Written request | Set down all of the data that follows word for word, without the images.

Source material |
--- begin ---

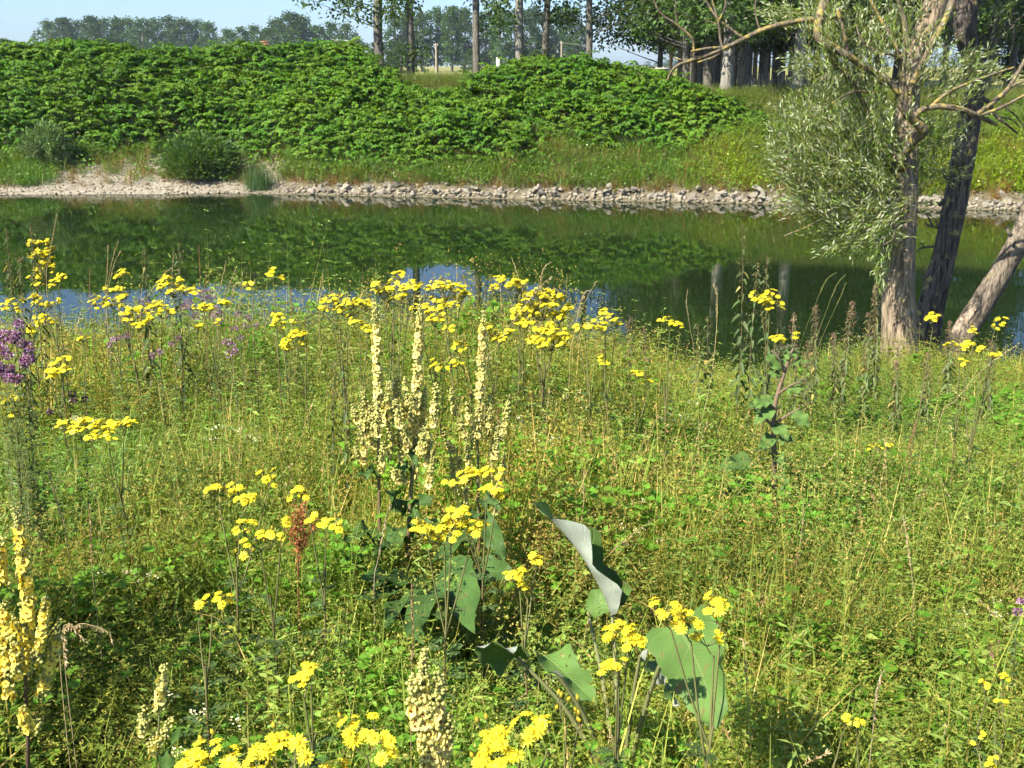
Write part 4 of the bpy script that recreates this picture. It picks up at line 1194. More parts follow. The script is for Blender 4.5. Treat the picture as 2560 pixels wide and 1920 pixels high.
def p_straw(n=4, H=.5, col=(.45, .36, .18), k=16):
    mb = MB()
    for i in range(n):
        a = rng.random() * 6.28; h = H * (.6 + .6 * rng.random()); ln = .1 + .5 * rng.random()
        t = np.linspace(0, 1, 5)
        ax = np.stack([np.cos(a) * ln * h * t ** 1.5, np.sin(a) * ln * h * t ** 1.5, h * t - .12 * h * t ** 3], 1) + (rng.normal() * .05, rng.normal() * .05, 0)
        c = jit(col, 1, .25, .08)[0]
        tube(mb, ax, np.linspace(.0016, .0008, 5), 3, c, cap=False)
        tt = .78 + .22 * rng.random(k)
        pos = np.stack([np.interp(tt, t, ax[:, j]) for j in range(3)], 1)
        dd = norm((ax[-1] - ax[-2]) + .04 * rng.normal(size=(k, 3)))
        leaves(mb, pos, dd, rdir(k), .014, .005, jit(c, k, .2, .06), 'lance', .2)
    return mb
def p_white(n=5, H=.36):
    mb = p_forb(3, H, .03, .2, (.09, .13, .04), pairs=5)
    for i in range(n):
        c = np.array((rng.normal() * .06, rng.normal() * .06, H * (.8 + .35 * rng.random())))
        k = 18
        leaves(mb, c + rng.normal(size=(k, 3)) * (.014, .014, .004), rdir(k), (0, 0, 1) + rng.normal(size=(k, 3)) * .3, .007, .007, jit((.66, .66, .58), k, .15, .03), 'lance', .1)
    return mb

def flat(mb):
    v = np.concatenate(mb.v); c = np.concatenate(mb.c)
    f = [np.concatenate(mb.f[k]) for k in (3, 4) if mb.f[k]]
    return v, c, f

def euler_m(rx, ry, rz):
    cx, sx, cy_, sy, cz, sz = np.cos(rx), np.sin(rx), np.cos(ry), np.sin(ry), np.cos(rz), np.sin(rz)
    o = np.ones_like(rx) * 0
    X_ = np.stack([np.stack([o + 1, o, o], -1), np.stack([o, cx, -sx], -1), np.stack([o, sx, cx], -1)], 1)
    Y_ = np.stack([np.stack([cy_, o, sy], -1), np.stack([o, o + 1, o], -1), np.stack([-sy, o, cy_], -1)], 1)
    Z_ = np.stack([np.stack([cz, -sz, o], -1), np.stack([sz, cz, o], -1), np.stack([o, o, o + 1], -1)], 1)
    return Z_ @ Y_ @ X_

ZONES = [(1.0, 3.6), (3.6, 6.0), (6.0, 11.6)]
def zone_pts(z, dens):
    y0, y1 = ZONES[z]
    n = int(dens * (y1 - y0) * 2 * (.49 * y1 + .45))
    y = y0 + (y1 - y0) * rng.random(n); half = .49 * y + .45
    x = (rng.random(n) * 2 - 1) * (.49 * y1 + .45)
    k = (np.abs(x) < half) & (y < ye(x) + 1.5)
    return x[k], y[k]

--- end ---

Answer to the task |
Write part 4 of the bpy script that recreates this picture. It picks up at line 1194. More parts follow. The script is for Blender 4.5. Treat the picture as 2560 pixels wide and 1920 pixels high.
def p_straw(n=4, H=.5, col=(.45, .36, .18), k=16):
    mb = MB()
    for i in range(n):
        a = rng.random() * 6.28; h = H * (.6 + .6 * rng.random()); ln = .1 + .5 * rng.random()
        t = np.linspace(0, 1, 5)
        ax = np.stack([np.cos(a) * ln * h * t ** 1.5, np.sin(a) * ln * h * t ** 1.5, h * t - .12 * h * t ** 3], 1) + (rng.normal() * .05, rng.normal() * .05, 0)
        c = jit(col, 1, .25, .08)[0]
        tube(mb, ax, np.linspace(.0016, .0008, 5), 3, c, cap=False)
        tt = .78 + .22 * rng.random(k)
        pos = np.stack([np.interp(tt, t, ax[:, j]) for j in range(3)], 1)
        dd = norm((ax[-1] - ax[-2]) + .04 * rng.normal(size=(k, 3)))
        leaves(mb, pos, dd, rdir(k), .014, .005, jit(c, k, .2, .06), 'lance', .2)
    return mb
def p_white(n=5, H=.36):
    mb = p_forb(3, H, .03, .2, (.09, .13, .04), pairs=5)
    for i in range(n):
        c = np.array((rng.normal() * .06, rng.normal() * .06, H * (.8 + .35 * rng.random())))
        k = 18
        leaves(mb, c + rng.normal(size=(k, 3)) * (.014, .014, .004), rdir(k), (0, 0, 1) + rng.normal(size=(k, 3)) * .3, .007, .007, jit((.66, .66, .58), k, .15, .03), 'lance', .1)
    return mb

def flat(mb):
    v = np.concatenate(mb.v); c = np.concatenate(mb.c)
    f = [np.concatenate(mb.f[k]) for k in (3, 4) if mb.f[k]]
    return v, c, f

def euler_m(rx, ry, rz):
    cx, sx, cy_, sy, cz, sz = np.cos(rx), np.sin(rx), np.cos(ry), np.sin(ry), np.cos(rz), np.sin(rz)
    o = np.ones_like(rx) * 0
    X_ = np.stack([np.stack([o + 1, o, o], -1), np.stack([o, cx, -sx], -1), np.stack([o, sx, cx], -1)], 1)
    Y_ = np.stack([np.stack([cy_, o, sy], -1), np.stack([o, o + 1, o], -1), np.stack([-sy, o, cy_], -1)], 1)
    Z_ = np.stack([np.stack([cz, -sz, o], -1), np.stack([sz, cz, o], -1), np.stack([o, o, o + 1], -1)], 1)
    return Z_ @ Y_ @ X_

ZONES = [(1.0, 3.6), (3.6, 6.0), (6.0, 11.6)]
def zone_pts(z, dens):
    y0, y1 = ZONES[z]
    n = int(dens * (y1 - y0) * 2 * (.49 * y1 + .45))
    y = y0 + (y1 - y0) * rng.random(n); half = .49 * y + .45
    x = (rng.random(n) * 2 - 1) * (.49 * y1 + .45)
    k = (np.abs(x) < half) & (y < ye(x) + 1.5)
    return x[k], y[k]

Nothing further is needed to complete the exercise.